We asked Carl Clark for an interview but he declined and sent us a letter instead. In his response he said they believe the law should be changed so that motor dealers have to include in the advert if a car is category C or D write-off. We couldn't agree more, but they didn't do that themselves. So, we went along to The Small Car Company forecourt to help them transform their marketing strategy.

Armed with a list of cars we knew were previous write-offs, we went to the busy industrial estate where the small car company is based and placed helpful labels on car windscreens so that customers would know what they were buying. We had hoped that Carl Clark might come over and talk to us, but he ran off to hide in his office instead.

The Small Car Company (Kent) Ltd. argue that their cars have all been MOT'd and are therefore roadworthy. However, an MOT is not a stand-alone measure of roadworthiness as it only covers certain things.

Advice on buying second hand cars / written-off cars:

If you are purchasing a second hand car it is a good idea to do a simple check on the history of the car. This costs around £20 and can be done online or over the telephone.

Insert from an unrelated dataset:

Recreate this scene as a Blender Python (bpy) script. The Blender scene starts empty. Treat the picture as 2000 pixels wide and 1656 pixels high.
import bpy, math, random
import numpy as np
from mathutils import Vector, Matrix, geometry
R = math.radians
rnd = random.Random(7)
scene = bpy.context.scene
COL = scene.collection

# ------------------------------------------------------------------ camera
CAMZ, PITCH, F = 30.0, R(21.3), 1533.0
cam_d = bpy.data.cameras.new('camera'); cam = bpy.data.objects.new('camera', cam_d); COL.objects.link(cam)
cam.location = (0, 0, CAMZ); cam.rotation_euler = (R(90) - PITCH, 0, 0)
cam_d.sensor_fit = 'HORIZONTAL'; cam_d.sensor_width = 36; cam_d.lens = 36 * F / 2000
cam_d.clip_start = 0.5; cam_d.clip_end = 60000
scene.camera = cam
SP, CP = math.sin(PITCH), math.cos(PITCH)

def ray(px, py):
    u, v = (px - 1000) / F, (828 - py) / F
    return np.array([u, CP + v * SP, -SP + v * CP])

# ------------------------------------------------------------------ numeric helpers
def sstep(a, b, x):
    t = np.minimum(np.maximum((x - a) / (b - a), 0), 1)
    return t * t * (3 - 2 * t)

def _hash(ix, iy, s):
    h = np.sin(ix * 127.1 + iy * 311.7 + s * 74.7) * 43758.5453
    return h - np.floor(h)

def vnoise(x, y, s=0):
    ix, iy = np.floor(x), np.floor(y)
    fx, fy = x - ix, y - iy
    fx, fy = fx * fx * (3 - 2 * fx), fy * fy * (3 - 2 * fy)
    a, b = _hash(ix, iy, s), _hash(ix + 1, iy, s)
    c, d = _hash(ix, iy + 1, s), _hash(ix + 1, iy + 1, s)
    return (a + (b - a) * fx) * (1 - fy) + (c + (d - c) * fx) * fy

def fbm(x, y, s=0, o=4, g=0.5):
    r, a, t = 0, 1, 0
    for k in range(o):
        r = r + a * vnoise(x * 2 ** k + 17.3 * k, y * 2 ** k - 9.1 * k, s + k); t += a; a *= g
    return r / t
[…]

A history check can tell you whether a car has been stolen, has outstanding finance on it, whether there is a mileage discrepancy, as well as whether the car has previously been written-off.

Remember, there is nothing wrong with selling previously written-off category C and D cars, as long as the dealer is completely up front about the car's history and as long as is has been properly repaired.

Likewise, there is nothing wrong with buying a category C or D write-off if you do so with your eyes wide open. You may get yourself a bargain. However, it is vital to remember that apart from an MOT, there are no mandatory checks required on the quality of repairs done to previous write-offs. It is therefore important, that if you are considering purchasing a previously written-off vehicle, you satisfy yourself that the repairs have been correctly carried out and that the car is safe and of good quality. It may be a good idea to get the car examined before you buy.